Un Montaigne che prende in simpatia quel guascone, proponendogli di assumerlo, avendo «bisogno di un bravo, onesto e leale segretario che prenda sotto dettatura le pagine di un libro che sto scrivendo». Che è quanto accade nei tre anni precedenti l’edizione 1580 degli Essais, alla cui stesura egli dichiara d’aver partecipato in «buona parte». E non solo: perché Jean-Marie rivendica pure il suggerimento di recarsi nella Roma dei suoi amati autori latini per vincere la melanconia da post partum creativo. Un viaggio nato in realtà «oltre che per il piacere di viaggiare, nel voler «provare le acque allora più rinomate di Plombières, di Baden (in Svizzera) e di Bagni di Lucca» (Garavini, p. XVI) per trovar rimedio al doloroso mal di pietra ereditario nella sua famiglia, di cui il segretario dà puntualmente conto, e che prende le mosse il 22 giugno 1580 in compagnia del fratello Bertrand de Mattecoulon, di trent’anni più giovane, di alcuni amici e di Jean-Marie. E che ha il suo culmine, oltre che centralità narrativa, nel soggiorno a Roma, ove giungono a fine novembre.

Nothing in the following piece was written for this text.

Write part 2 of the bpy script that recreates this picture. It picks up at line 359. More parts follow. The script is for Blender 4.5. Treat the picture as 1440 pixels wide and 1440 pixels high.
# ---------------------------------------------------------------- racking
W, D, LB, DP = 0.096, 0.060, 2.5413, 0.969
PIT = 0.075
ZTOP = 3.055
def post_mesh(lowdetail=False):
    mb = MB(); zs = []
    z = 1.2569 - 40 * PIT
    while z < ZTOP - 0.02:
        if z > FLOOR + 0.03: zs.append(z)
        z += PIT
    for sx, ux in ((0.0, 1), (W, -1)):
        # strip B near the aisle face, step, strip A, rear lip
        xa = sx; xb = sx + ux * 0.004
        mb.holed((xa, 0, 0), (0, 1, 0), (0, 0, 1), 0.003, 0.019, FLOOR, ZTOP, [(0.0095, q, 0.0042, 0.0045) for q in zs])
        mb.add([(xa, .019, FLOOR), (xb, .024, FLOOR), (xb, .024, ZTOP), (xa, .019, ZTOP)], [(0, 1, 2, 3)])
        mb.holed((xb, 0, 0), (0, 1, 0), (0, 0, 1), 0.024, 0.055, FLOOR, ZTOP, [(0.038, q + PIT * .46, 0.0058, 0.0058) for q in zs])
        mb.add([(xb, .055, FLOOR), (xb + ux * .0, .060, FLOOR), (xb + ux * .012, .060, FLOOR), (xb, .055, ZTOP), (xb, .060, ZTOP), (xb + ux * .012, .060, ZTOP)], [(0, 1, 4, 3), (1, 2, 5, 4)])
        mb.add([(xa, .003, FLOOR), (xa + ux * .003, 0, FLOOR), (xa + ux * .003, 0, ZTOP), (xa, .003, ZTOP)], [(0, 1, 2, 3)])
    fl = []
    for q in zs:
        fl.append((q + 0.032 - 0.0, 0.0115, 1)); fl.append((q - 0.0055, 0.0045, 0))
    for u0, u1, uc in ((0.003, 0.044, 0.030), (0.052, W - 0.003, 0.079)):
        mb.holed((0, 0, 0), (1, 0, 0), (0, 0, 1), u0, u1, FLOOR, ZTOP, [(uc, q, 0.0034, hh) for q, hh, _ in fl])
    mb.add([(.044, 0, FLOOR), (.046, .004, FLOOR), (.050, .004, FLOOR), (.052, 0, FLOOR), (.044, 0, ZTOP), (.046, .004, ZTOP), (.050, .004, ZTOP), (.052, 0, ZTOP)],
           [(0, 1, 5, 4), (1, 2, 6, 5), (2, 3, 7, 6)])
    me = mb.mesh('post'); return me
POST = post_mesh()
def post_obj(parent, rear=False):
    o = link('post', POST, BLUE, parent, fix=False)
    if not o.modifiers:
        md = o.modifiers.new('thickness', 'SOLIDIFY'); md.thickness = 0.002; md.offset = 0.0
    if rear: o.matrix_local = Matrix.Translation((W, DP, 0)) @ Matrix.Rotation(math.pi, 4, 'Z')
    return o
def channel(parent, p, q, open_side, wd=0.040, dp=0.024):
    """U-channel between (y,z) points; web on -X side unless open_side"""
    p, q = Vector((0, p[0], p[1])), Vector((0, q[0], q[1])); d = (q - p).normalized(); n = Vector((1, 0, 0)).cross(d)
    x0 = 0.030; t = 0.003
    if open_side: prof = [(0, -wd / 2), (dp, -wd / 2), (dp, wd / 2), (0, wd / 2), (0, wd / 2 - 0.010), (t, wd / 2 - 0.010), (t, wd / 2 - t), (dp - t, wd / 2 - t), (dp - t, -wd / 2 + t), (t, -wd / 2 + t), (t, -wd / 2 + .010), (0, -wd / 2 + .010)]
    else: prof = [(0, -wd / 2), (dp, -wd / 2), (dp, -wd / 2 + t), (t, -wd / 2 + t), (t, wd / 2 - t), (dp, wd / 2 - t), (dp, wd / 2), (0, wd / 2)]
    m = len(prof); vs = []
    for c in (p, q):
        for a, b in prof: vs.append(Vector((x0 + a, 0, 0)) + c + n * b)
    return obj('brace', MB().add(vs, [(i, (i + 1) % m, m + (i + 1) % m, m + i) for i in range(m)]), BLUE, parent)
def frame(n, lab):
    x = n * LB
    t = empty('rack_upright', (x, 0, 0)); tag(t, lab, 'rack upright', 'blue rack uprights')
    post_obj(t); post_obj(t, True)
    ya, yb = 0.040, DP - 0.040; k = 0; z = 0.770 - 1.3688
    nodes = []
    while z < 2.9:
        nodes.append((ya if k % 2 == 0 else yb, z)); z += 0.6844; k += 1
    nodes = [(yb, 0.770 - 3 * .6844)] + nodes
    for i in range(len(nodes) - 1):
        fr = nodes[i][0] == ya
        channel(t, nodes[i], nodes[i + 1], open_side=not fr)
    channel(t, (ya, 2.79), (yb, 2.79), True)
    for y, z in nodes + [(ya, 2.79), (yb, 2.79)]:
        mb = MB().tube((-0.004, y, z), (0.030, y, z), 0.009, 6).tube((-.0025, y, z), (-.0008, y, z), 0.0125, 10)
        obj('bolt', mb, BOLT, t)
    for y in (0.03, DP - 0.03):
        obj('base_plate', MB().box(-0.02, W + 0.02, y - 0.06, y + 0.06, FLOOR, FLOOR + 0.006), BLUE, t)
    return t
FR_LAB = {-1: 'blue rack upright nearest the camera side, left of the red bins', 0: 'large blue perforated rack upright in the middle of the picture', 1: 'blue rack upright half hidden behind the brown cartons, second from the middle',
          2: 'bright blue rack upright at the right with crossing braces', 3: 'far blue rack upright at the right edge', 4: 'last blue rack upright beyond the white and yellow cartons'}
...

E qui scatta l’aspetto romanzesco, che Romano costruisce con abilità incrociando: le vicende biografiche di Montaigne, come il rapporto con l’amato defunto La Boétie o con le donne (sin troppo insistiti); il Journal per le vicende romane, riscrivendo con fedeltà e tocchi di verisimiglianza narrativa fatti celebri, quali l’esecuzione del ladro Catena o il rito della circoncisione nel ghetto; gli Essais per i dialoghi o i temi filosofici o etici affrontati, oggetto anche di proposte di censura da parte dell’Inquisizione; gli studi sulla Roma del tempo; e ovviamente i fatti che riguardano in prima persona il segretario, col suo innamoramento per la lavandaia Miriam figlia del rabbino; i dissapori con Mattecoulon; gli odî verso con altri francesi presenti a Roma. Senza però venir mai meno a quel tipo di rapporto convergente tra il «raccontare storie» e il «parlare di sé» proprio dello stile di Montaigne che Jean-Marie vorrebbe far rivivere in questo racconto dal proprio fascino mimetico (numerose le citazioni), pur nel procedere all’inizio con qualche lentezza, specie nel dialogico, per poi sveltirsi nei fatti. Un Jean-Marie che opera nell’«illusione di poter essere» come il suo signore, ma capendo «per tempo che non sarei mai stato simile a Montaigne»; giungendo nel febbraio 1581 alla rottura.
Ed è proprio «nel 15° anniversario del mio congedo», il 16 febbraio 1596, a Béarn, che Jean-Marie stende questa rievocazione-confessione. Quattro anni dopo la morte di Montaigne. E con la delusione di non aver trovato nulla «che si riferisse a me. Ma niente. Neanche una parola» nei «tre grossi volumi» dell’edizione degli Essais di pochi mesi prima: a cura d’«una giovane donna, una certa Marie de Gournay, che si fa chiamare sa fille d’alliance, la figlia adottiva», subentratagli nel ruolo.